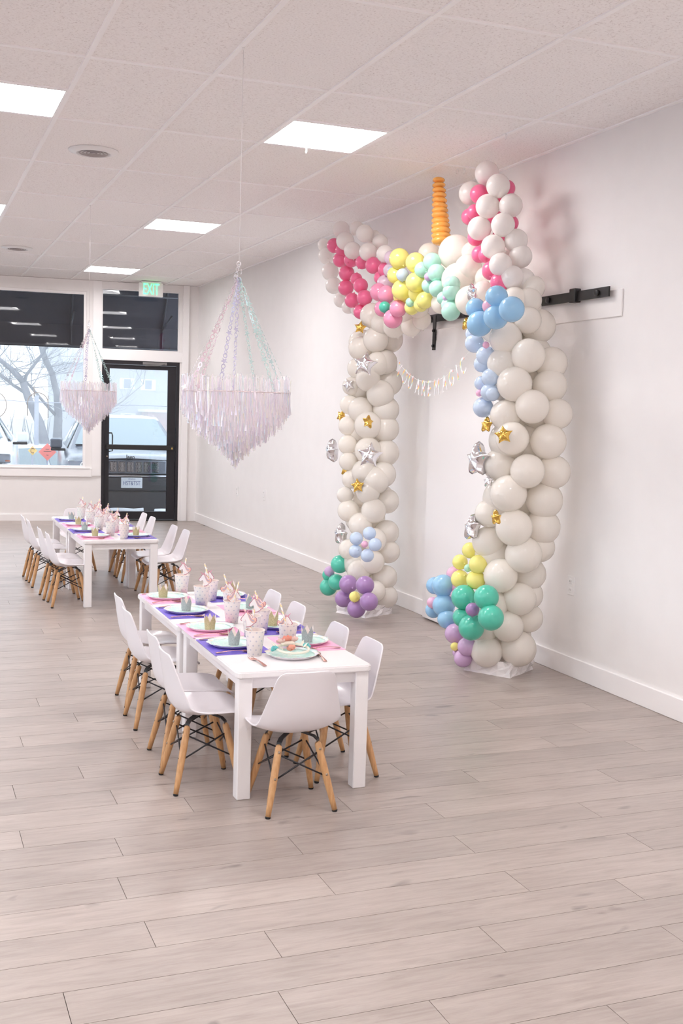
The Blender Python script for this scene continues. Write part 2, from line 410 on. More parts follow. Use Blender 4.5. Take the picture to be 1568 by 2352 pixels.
# ------------------------------------------------------------------ mesh helpers
class MB:
    def __init__(s):
        s.v = []; s.f = []; s.sm = []; s.a = []
    def add(s, vs, fs, smooth=False, T=None, a=0.0):
        o = len(s.v)
        if T is not None: vs = [T @ Vector(p) for p in vs]
        s.v += [tuple(p) for p in vs]
        for f in fs:
            s.f.append(tuple(i + o for i in f)); s.sm.append(smooth); s.a.append(a)
        return s
    def box(s, x0, x1, y0, y1, z0, z1, T=None, a=0.0):
        vs = [(x0, y0, z0), (x1, y0, z0), (x1, y1, z0), (x0, y1, z0), (x0, y0, z1), (x1, y0, z1), (x1, y1, z1), (x0, y1, z1)]
        return s.add(vs, [(0, 3, 2, 1), (4, 5, 6, 7), (0, 1, 5, 4), (1, 2, 6, 5), (2, 3, 7, 6), (3, 0, 4, 7)], False, T, a)
    def rbox(s, x0, x1, y0, y1, z0, z1, r=0.004, seg=2, T=None, edges='all'):
        bm = bmesh.new(); bmesh.ops.create_cube(bm, size=1.0)
        for v in bm.verts:
            v.co = ((x0 + x1) / 2 + v.co.x * (x1 - x0), (y0 + y1) / 2 + v.co.y * (y1 - y0), (z0 + z1) / 2 + v.co.z * (z1 - z0))
        es = [e for e in bm.edges if edges == 'all' or abs(e.verts[0].co.z - e.verts[1].co.z) > 1e-6]
        bmesh.ops.bevel(bm, geom=es, offset=r, segments=seg, affect='EDGES', profile=0.5)
        bm.verts.index_update()
        s.add([v.co.copy() for v in bm.verts], [[v.index for v in f.verts] for f in bm.faces], False, T)
        bm.free(); return s
    def tube(s, pts, rad, n=8, caps=True, smooth=True, T=None, closed=False, a=0.0):
        pts = [Vector(p) for p in pts]; k = len(pts)
        if not hasattr(rad, '__len__'): rad = [rad] * k
        vs = []; fs = []; prev = None
        for i, p in enumerate(pts):
            if closed: d = pts[(i + 1) % k] - pts[i - 1]
            else: d = pts[min(i + 1, k - 1)] - pts[max(i - 1, 0)]
            d.normalize()
            if prev is None:
                up = Vector((0, 0, 1)) if abs(d.z) < 0.95 else Vector((1, 0, 0))
                x = d.cross(up).normalized()
            else:
                x = (prev - d * prev.dot(d)).normalized()
            prev = x; y = d.cross(x)
            for j in range(n):
                t = 2 * PI * j / n
                vs.append(p + (x * math.cos(t) + y * math.sin(t)) * rad[i])
        for i in range(k if closed else k - 1):
            i2 = (i + 1) % k
            for j in range(n):
                j2 = (j + 1) % n
                fs.append((i * n + j, i2 * n + j, i2 * n + j2, i * n + j2))
        if caps and not closed:
            fs.append(tuple(range(n)))
            fs.append(tuple((k - 1) * n + j for j in reversed(range(n))))
        return s.add(vs, fs, smooth, T, a)
    def lathe(s, prof, n=24, smooth=True, T=None, a=0.0):
        vs = []; fs = []; k = len(prof)
        for r, z in prof:
            for j in range(n):
                t = 2 * PI * j / n
                vs.append((r * math.cos(t), r * math.sin(t), z))
        for i in range(k - 1):
            for j in range(n):
                j2 = (j + 1) % n
                fs.append((i * n + j, i * n + j2, (i + 1) * n + j2, (i + 1) * n + j))
        if prof[0][0] > 1e-5: fs.append(tuple(reversed(range(n))))
        if prof[-1][0] > 1e-5: fs.append(tuple((k - 1) * n + j for j in range(n)))
        return s.add(vs, fs, smooth, T, a)
    def surf(s, prof, n=24, T=None):     # lathe without end caps
        vs = []; fs = []; k = len(prof)
        for r, z in prof:
            for j in range(n):
                t = 2 * PI * j / n
                vs.append((r * math.cos(t), r * math.sin(t), z))
        for i in range(k - 1):
            for j in range(n):
                j2 = (j + 1) % n
                fs.append((i * n + j, i * n + j2, (i + 1) * n + j2, (i + 1) * n + j))
        return s.add(vs, fs, True, T)
    def prism(s, outline, z0, z1, T=None, smooth=False):
        n = len(outline)
        vs = [(x, y, z0) for x, y in outline] + [(x, y, z1) for x, y in outline]
        fs = [tuple(reversed(range(n))), tuple(range(n, 2 * n))] + [(i, (i + 1) % n, n + (i + 1) % n, n + i) for i in range(n)]
        return s.add(vs, fs, smooth, T)
    def ball(s, c, r, nu=12, nv=8, sc=(1, 1, 1)):
        vs = [(c[0], c[1], c[2] - r * sc[2])]; fs = []
        for i in range(1, nv):
            t = PI * i / nv
            for j in range(nu):
                p = 2 * PI * j / nu
                vs.append((c[0] + r * sc[0] * math.sin(t) * math.cos(p), c[1] + r * sc[1] * math.sin(t) * math.sin(p), c[2] - r * sc[2] * math.cos(t)))
        vs.append((c[0], c[1], c[2] + r * sc[2])); L = len(vs) - 1
        for j in range(nu):
            j2 = (j + 1) % nu
            fs.append((0, 1 + j2, 1 + j))
            for i in range(nv - 2):
                fs.append((1 + i * nu + j, 1 + i * nu + j2, 1 + (i + 1) * nu + j2, 1 + (i + 1) * nu + j))
            fs.append((1 + (nv - 2) * nu + j, 1 + (nv - 2) * nu + j2, L))
        return s.add(vs, fs, True)
    def mesh(s, name, m, attr=False):
        me = bpy.data.meshes.new(name)
        me.from_pydata(s.v, [], s.f)
        me.polygons.foreach_set('use_smooth', s.sm)
        if attr:
            at = me.attributes.new('rnd', 'FLOAT', 'FACE'); at.data.foreach_set('value', s.a)
        if m is not None: me.materials.append(m)
        me.update()
        return me
    def obj(s, name, m, parent=None, attr=False):
        return link(name, s.mesh(name, m, attr), parent)

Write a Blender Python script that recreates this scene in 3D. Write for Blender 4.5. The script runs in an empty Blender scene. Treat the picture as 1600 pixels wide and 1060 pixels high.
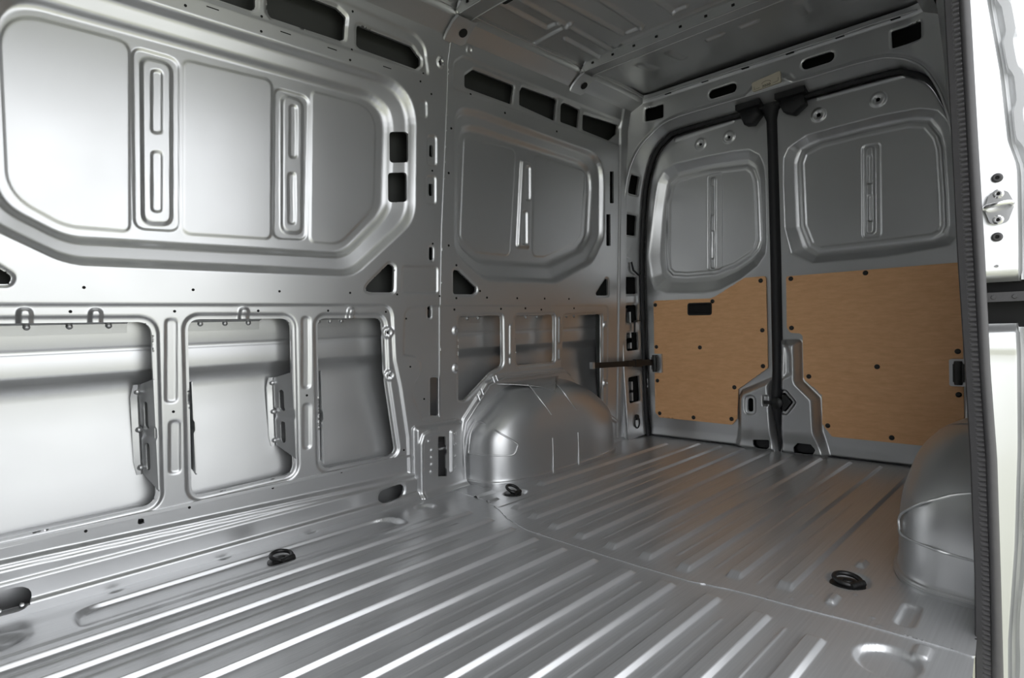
========
» **What you should do**: Every record is to be reproduced exactly, with no pictures included.

» **Worked solution**:
The Blender Python script for this scene continues. Write part 2, from line 410 on. More parts follow. Use Blender 4.5. Take the picture to be 1568 by 2352 pixels.
# ------------------------------------------------------------------ mesh helpers
class MB:
    def __init__(s):
        s.v = []; s.f = []; s.sm = []; s.a = []
    def add(s, vs, fs, smooth=False, T=None, a=0.0):
        o = len(s.v)
        if T is not None: vs = [T @ Vector(p) for p in vs]
        s.v += [tuple(p) for p in vs]
        for f in fs:
            s.f.append(tuple(i + o for i in f)); s.sm.append(smooth); s.a.append(a)
        return s
    def box(s, x0, x1, y0, y1, z0, z1, T=None, a=0.0):
        vs = [(x0, y0, z0), (x1, y0, z0), (x1, y1, z0), (x0, y1, z0), (x0, y0, z1), (x1, y0, z1), (x1, y1, z1), (x0, y1, z1)]
        return s.add(vs, [(0, 3, 2, 1), (4, 5, 6, 7), (0, 1, 5, 4), (1, 2, 6, 5), (2, 3, 7, 6), (3, 0, 4, 7)], False, T, a)
    def rbox(s, x0, x1, y0, y1, z0, z1, r=0.004, seg=2, T=None, edges='all'):
        bm = bmesh.new(); bmesh.ops.create_cube(bm, size=1.0)
        for v in bm.verts:
            v.co = ((x0 + x1) / 2 + v.co.x * (x1 - x0), (y0 + y1) / 2 + v.co.y * (y1 - y0), (z0 + z1) / 2 + v.co.z * (z1 - z0))
        es = [e for e in bm.edges if edges == 'all' or abs(e.verts[0].co.z - e.verts[1].co.z) > 1e-6]
        bmesh.ops.bevel(bm, geom=es, offset=r, segments=seg, affect='EDGES', profile=0.5)
        bm.verts.index_update()
        s.add([v.co.copy() for v in bm.verts], [[v.index for v in f.verts] for f in bm.faces], False, T)
        bm.free(); return s
    def tube(s, pts, rad, n=8, caps=True, smooth=True, T=None, closed=False, a=0.0):
        pts = [Vector(p) for p in pts]; k = len(pts)
        if not hasattr(rad, '__len__'): rad = [rad] * k
        vs = []; fs = []; prev = None
        for i, p in enumerate(pts):
            if closed: d = pts[(i + 1) % k] - pts[i - 1]
            else: d = pts[min(i + 1, k - 1)] - pts[max(i - 1, 0)]
            d.normalize()
            if prev is None:
                up = Vector((0, 0, 1)) if abs(d.z) < 0.95 else Vector((1, 0, 0))
                x = d.cross(up).normalized()
            else:
                x = (prev - d * prev.dot(d)).normalized()
            prev = x; y = d.cross(x)
            for j in range(n):
                t = 2 * PI * j / n
                vs.append(p + (x * math.cos(t) + y * math.sin(t)) * rad[i])
        for i in range(k if closed else k - 1):
            i2 = (i + 1) % k
            for j in range(n):
                j2 = (j + 1) % n
                fs.append((i * n + j, i2 * n + j, i2 * n + j2, i * n + j2))
        if caps and not closed:
            fs.append(tuple(range(n)))
            fs.append(tuple((k - 1) * n + j for j in reversed(range(n))))
        return s.add(vs, fs, smooth, T, a)
    def lathe(s, prof, n=24, smooth=True, T=None, a=0.0):
        vs = []; fs = []; k = len(prof)
        for r, z in prof:
            for j in range(n):
                t = 2 * PI * j / n
                vs.append((r * math.cos(t), r * math.sin(t), z))
        for i in range(k - 1):
            for j in range(n):
                j2 = (j + 1) % n
                fs.append((i * n + j, i * n + j2, (i + 1) * n + j2, (i + 1) * n + j))
        if prof[0][0] > 1e-5: fs.append(tuple(reversed(range(n))))
        if prof[-1][0] > 1e-5: fs.append(tuple((k - 1) * n + j for j in range(n)))
        return s.add(vs, fs, smooth, T, a)
    def surf(s, prof, n=24, T=None):     # lathe without end caps
        vs = []; fs = []; k = len(prof)
        for r, z in prof:
            for j in range(n):
                t = 2 * PI * j / n
                vs.append((r * math.cos(t), r * math.sin(t), z))
        for i in range(k - 1):
            for j in range(n):
                j2 = (j + 1) % n
                fs.append((i * n + j, i * n + j2, (i + 1) * n + j2, (i + 1) * n + j))
        return s.add(vs, fs, True, T)
    def prism(s, outline, z0, z1, T=None, smooth=False):
        n = len(outline)
        vs = [(x, y, z0) for x, y in outline] + [(x, y, z1) for x, y in outline]
        fs = [tuple(reversed(range(n))), tuple(range(n, 2 * n))] + [(i, (i + 1) % n, n + (i + 1) % n, n + i) for i in range(n)]
        return s.add(vs, fs, smooth, T)
    def ball(s, c, r, nu=12, nv=8, sc=(1, 1, 1)):
        vs = [(c[0], c[1], c[2] - r * sc[2])]; fs = []
        for i in range(1, nv):
            t = PI * i / nv
            for j in range(nu):
                p = 2 * PI * j / nu
                vs.append((c[0] + r * sc[0] * math.sin(t) * math.cos(p), c[1] + r * sc[1] * math.sin(t) * math.sin(p), c[2] - r * sc[2] * math.cos(t)))
        vs.append((c[0], c[1], c[2] + r * sc[2])); L = len(vs) - 1
        for j in range(nu):
            j2 = (j + 1) % nu
            fs.append((0, 1 + j2, 1 + j))
            for i in range(nv - 2):
                fs.append((1 + i * nu + j, 1 + i * nu + j2, 1 + (i + 1) * nu + j2, 1 + (i + 1) * nu + j))
            fs.append((1 + (nv - 2) * nu + j, 1 + (nv - 2) * nu + j2, L))
        return s.add(vs, fs, True)
    def mesh(s, name, m, attr=False):
        me = bpy.data.meshes.new(name)
        me.from_pydata(s.v, [], s.f)
        me.polygons.foreach_set('use_smooth', s.sm)
        if attr:
            at = me.attributes.new('rnd', 'FLOAT', 'FACE'); at.data.foreach_set('value', s.a)
        if m is not None: me.materials.append(m)
        me.update()
        return me
    def obj(s, name, m, parent=None, attr=False):
        return link(name, s.mesh(name, m, attr), parent)

Write a Blender Python script that recreates this scene in 3D. Write for Blender 4.5. The script runs in an empty Blender scene. Treat the picture as 1600 pixels wide and 1060 pixels high.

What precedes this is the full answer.